I don't think there would be the slightest question raised about this being a terrorist act, in fact an appalling terrorist act, even though, as noted, it does not approach the criminality of the al-Shifa bombing. And no one would even bother to laugh at their protestation about intent. Of course, if you carry out an act like this you know that there will be severe effects on civilians -- vastly more so in the Sudan case, transparently. In law, incidentally, one criterion for determining intent is anticipated effects, but even elementary moral considerations make it clear.
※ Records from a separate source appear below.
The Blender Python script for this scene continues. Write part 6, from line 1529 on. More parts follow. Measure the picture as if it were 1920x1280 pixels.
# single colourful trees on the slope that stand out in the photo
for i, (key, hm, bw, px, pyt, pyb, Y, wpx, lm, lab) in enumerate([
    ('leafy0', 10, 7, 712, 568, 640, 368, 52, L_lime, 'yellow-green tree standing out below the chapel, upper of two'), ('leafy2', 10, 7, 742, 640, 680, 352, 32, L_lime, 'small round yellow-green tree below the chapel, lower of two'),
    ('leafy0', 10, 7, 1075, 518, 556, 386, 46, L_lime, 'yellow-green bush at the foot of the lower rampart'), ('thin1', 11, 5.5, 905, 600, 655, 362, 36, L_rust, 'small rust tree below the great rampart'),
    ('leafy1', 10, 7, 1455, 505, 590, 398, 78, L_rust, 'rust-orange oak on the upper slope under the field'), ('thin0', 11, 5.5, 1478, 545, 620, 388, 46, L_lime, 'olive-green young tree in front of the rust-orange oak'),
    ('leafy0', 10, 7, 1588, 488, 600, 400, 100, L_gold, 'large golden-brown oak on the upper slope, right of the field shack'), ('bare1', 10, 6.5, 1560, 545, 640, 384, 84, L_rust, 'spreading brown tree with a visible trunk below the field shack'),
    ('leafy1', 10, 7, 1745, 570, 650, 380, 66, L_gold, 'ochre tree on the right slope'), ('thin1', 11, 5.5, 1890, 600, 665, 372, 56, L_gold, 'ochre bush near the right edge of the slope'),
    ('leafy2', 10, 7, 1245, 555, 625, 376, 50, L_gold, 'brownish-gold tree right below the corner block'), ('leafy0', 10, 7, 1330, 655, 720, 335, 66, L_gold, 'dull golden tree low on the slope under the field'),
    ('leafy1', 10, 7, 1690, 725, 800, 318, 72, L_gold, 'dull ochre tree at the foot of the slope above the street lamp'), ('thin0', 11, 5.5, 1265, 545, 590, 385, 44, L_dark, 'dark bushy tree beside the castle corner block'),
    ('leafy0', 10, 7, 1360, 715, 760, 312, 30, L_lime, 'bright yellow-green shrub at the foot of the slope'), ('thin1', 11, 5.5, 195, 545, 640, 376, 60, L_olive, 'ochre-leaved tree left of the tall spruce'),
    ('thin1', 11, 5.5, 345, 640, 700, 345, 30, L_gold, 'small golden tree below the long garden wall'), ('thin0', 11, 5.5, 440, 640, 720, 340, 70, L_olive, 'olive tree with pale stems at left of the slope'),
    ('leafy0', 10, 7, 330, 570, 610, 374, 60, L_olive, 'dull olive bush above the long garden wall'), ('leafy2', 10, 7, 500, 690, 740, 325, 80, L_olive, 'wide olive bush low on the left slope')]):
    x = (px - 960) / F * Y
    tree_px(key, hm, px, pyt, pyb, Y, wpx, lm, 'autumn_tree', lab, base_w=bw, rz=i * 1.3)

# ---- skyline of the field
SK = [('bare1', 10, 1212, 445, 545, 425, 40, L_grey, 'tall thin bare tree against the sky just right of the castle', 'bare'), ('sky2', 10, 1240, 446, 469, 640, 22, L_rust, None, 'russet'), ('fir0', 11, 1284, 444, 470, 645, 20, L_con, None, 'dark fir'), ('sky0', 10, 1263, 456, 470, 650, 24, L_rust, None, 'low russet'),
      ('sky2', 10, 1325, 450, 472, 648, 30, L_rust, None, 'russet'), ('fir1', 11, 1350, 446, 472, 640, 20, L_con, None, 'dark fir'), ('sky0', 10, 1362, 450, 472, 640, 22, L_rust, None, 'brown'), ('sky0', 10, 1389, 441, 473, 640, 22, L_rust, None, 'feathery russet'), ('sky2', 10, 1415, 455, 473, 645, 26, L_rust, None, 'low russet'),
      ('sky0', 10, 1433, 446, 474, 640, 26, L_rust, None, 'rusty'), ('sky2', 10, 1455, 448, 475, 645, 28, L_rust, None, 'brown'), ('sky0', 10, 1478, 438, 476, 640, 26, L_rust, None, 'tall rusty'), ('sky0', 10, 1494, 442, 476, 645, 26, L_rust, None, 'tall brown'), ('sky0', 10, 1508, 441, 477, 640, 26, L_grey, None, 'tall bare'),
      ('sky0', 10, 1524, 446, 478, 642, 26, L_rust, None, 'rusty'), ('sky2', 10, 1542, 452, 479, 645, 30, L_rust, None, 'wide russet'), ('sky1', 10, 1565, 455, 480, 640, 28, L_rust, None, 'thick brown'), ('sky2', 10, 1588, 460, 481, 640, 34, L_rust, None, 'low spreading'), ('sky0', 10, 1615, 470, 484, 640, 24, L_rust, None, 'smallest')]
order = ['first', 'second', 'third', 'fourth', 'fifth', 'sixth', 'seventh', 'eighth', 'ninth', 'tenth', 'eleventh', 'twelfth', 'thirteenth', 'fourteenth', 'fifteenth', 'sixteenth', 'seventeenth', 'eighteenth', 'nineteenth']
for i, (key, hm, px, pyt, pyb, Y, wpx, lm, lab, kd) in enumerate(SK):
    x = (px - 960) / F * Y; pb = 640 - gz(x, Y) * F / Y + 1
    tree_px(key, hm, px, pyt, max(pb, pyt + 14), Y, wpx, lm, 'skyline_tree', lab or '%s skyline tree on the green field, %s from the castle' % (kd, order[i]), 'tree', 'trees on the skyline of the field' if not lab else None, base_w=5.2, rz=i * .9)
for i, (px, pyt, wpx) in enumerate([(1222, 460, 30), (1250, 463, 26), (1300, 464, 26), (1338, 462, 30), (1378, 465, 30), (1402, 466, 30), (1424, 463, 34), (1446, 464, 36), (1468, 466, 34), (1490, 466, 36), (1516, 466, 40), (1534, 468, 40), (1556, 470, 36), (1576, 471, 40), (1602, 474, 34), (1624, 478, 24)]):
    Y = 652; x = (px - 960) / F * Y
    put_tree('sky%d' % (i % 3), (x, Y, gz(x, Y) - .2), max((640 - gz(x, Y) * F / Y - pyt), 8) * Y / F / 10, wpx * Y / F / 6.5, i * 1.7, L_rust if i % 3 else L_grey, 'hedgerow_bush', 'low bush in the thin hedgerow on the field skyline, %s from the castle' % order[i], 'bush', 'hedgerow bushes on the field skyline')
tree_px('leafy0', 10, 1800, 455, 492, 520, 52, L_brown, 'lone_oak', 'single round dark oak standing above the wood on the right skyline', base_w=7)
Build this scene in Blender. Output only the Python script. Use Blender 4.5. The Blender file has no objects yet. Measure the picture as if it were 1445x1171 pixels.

Suppose we decide that the Clinton bombers had no specific intent to harm civilians [in the Sudan], though of course they knew that the effects would be very severe. That puts them at even a lower moral level than the major international terrorists. It means they are treating people rather as we treat ants when we take a walk. We don't intend to kill them. It's just that they mean so little to us that we don't even consider the matter.
Let's try another case. Suppose the WTC attackers were to claim that they had no intent to harm anyone. They assumed that anyone in the buildings would find their way out, and their intent was to interfere with acts of corporations and financial institutions that are not just threatening to do severe harm, but are doing so. That perhaps reaches the level of plausibility of apologetics for the al-Shifa bombing. Would we even bother to laugh?
"Terror," "aggression," and other terms used to deal with human affairs are not defined well enough to yield an explicit answer for every situation. Nor should they be; precise definition makes sense only within far-reaching explanatory systems, where the precision matters. That's even been true in the history of mathematics. Law, domestic or international, is not a formal axiom system. To decide how to use the terms of political discourse, a good criterion is to ask how we would use them in the case of acts carried out by others, not when the blood is on our hands. It's a useful exercise.
2 Comments:
Suppose Osama gave himself up tomorrow, would he be given the right to a trial?
He's not getting caught alive but if he were, they would try him. Except the trial would be to determine guilt, not whether he had reasons to fight. He sees himself as a soldier, the US sees him as a terrorist. The scope of the trial would never be allowed to extend to that, which makes me question the fairness of any terrorism trial.